## Start DATA PROVIDED

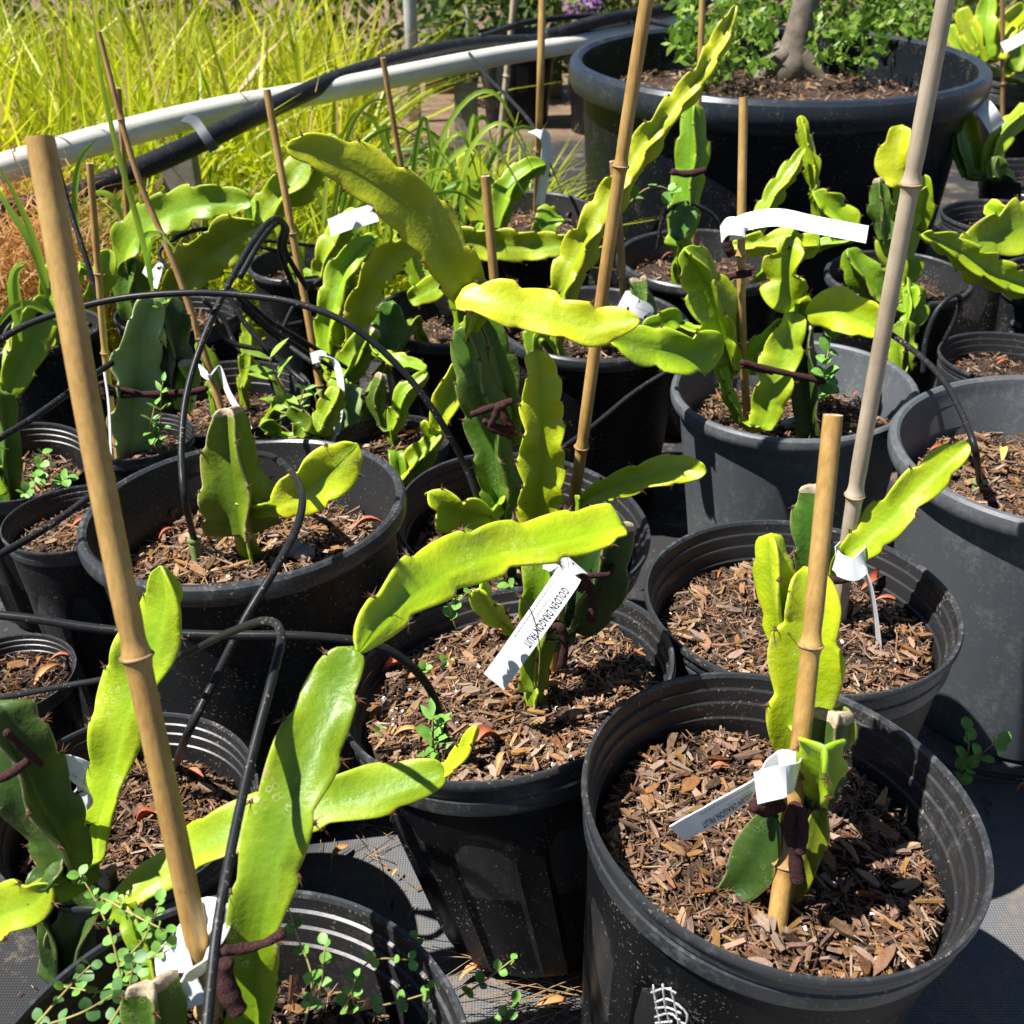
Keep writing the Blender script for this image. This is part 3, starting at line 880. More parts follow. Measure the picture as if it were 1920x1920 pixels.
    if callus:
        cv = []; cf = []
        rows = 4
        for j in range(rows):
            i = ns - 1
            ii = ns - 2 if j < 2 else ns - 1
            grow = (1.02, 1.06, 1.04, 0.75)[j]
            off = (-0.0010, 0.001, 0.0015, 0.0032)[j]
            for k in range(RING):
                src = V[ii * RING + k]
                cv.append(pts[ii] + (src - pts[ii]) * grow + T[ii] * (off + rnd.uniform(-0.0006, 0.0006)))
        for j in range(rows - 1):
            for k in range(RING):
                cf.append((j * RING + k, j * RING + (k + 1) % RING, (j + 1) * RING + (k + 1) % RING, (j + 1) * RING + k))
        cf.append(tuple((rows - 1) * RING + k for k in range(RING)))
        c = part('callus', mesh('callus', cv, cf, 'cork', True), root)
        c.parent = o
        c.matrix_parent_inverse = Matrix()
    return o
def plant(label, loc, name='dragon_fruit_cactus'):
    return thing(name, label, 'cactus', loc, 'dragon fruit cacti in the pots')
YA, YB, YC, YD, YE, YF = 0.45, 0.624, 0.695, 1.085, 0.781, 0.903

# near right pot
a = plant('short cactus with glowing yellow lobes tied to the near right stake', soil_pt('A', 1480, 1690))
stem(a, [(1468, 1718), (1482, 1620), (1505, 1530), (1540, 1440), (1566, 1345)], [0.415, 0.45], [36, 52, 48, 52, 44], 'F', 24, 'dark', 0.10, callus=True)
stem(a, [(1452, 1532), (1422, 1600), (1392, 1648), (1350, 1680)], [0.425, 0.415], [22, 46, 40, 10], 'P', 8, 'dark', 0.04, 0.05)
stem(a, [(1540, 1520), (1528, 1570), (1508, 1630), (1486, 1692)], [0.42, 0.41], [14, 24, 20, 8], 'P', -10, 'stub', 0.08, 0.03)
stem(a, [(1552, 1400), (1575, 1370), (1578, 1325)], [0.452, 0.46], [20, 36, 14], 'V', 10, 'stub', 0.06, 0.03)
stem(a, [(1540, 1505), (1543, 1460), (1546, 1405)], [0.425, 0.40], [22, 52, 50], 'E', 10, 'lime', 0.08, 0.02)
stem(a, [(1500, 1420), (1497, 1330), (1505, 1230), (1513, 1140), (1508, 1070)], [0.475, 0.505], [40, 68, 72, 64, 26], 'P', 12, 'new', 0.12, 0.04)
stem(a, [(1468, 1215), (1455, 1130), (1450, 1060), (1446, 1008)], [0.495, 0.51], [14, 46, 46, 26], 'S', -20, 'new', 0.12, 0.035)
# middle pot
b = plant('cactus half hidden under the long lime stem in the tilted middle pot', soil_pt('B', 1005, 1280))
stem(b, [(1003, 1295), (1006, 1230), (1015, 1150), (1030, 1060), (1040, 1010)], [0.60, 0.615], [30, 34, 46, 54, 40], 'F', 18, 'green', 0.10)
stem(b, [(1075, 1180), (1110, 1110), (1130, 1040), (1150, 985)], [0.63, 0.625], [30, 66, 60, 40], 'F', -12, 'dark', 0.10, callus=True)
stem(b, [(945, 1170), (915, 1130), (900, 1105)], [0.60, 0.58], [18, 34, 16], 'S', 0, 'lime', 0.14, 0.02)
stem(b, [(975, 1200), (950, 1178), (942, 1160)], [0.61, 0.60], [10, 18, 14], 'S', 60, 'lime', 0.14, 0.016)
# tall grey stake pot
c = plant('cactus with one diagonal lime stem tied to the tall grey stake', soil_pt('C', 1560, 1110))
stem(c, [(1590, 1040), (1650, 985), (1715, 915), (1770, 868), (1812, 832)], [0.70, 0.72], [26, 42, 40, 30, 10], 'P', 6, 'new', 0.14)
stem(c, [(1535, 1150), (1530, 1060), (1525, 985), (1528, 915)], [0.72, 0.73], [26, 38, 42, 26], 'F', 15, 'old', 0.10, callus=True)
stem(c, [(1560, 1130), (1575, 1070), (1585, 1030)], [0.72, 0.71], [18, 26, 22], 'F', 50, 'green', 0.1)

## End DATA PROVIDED

Repeat, with no pictures, each line from the beginning of the data through the line containing "YA, YB, YC, YD, YE, YF", inclusive.

Keep writing the Blender script for this image. This is part 3, starting at line 880. More parts follow. Measure the picture as if it were 1920x1920 pixels.
    if callus:
        cv = []; cf = []
        rows = 4
        for j in range(rows):
            i = ns - 1
            ii = ns - 2 if j < 2 else ns - 1
            grow = (1.02, 1.06, 1.04, 0.75)[j]
            off = (-0.0010, 0.001, 0.0015, 0.0032)[j]
            for k in range(RING):
                src = V[ii * RING + k]
                cv.append(pts[ii] + (src - pts[ii]) * grow + T[ii] * (off + rnd.uniform(-0.0006, 0.0006)))
        for j in range(rows - 1):
            for k in range(RING):
                cf.append((j * RING + k, j * RING + (k + 1) % RING, (j + 1) * RING + (k + 1) % RING, (j + 1) * RING + k))
        cf.append(tuple((rows - 1) * RING + k for k in range(RING)))
        c = part('callus', mesh('callus', cv, cf, 'cork', True), root)
        c.parent = o
        c.matrix_parent_inverse = Matrix()
    return o
def plant(label, loc, name='dragon_fruit_cactus'):
    return thing(name, label, 'cactus', loc, 'dragon fruit cacti in the pots')
YA, YB, YC, YD, YE, YF = 0.45, 0.624, 0.695, 1.085, 0.781, 0.903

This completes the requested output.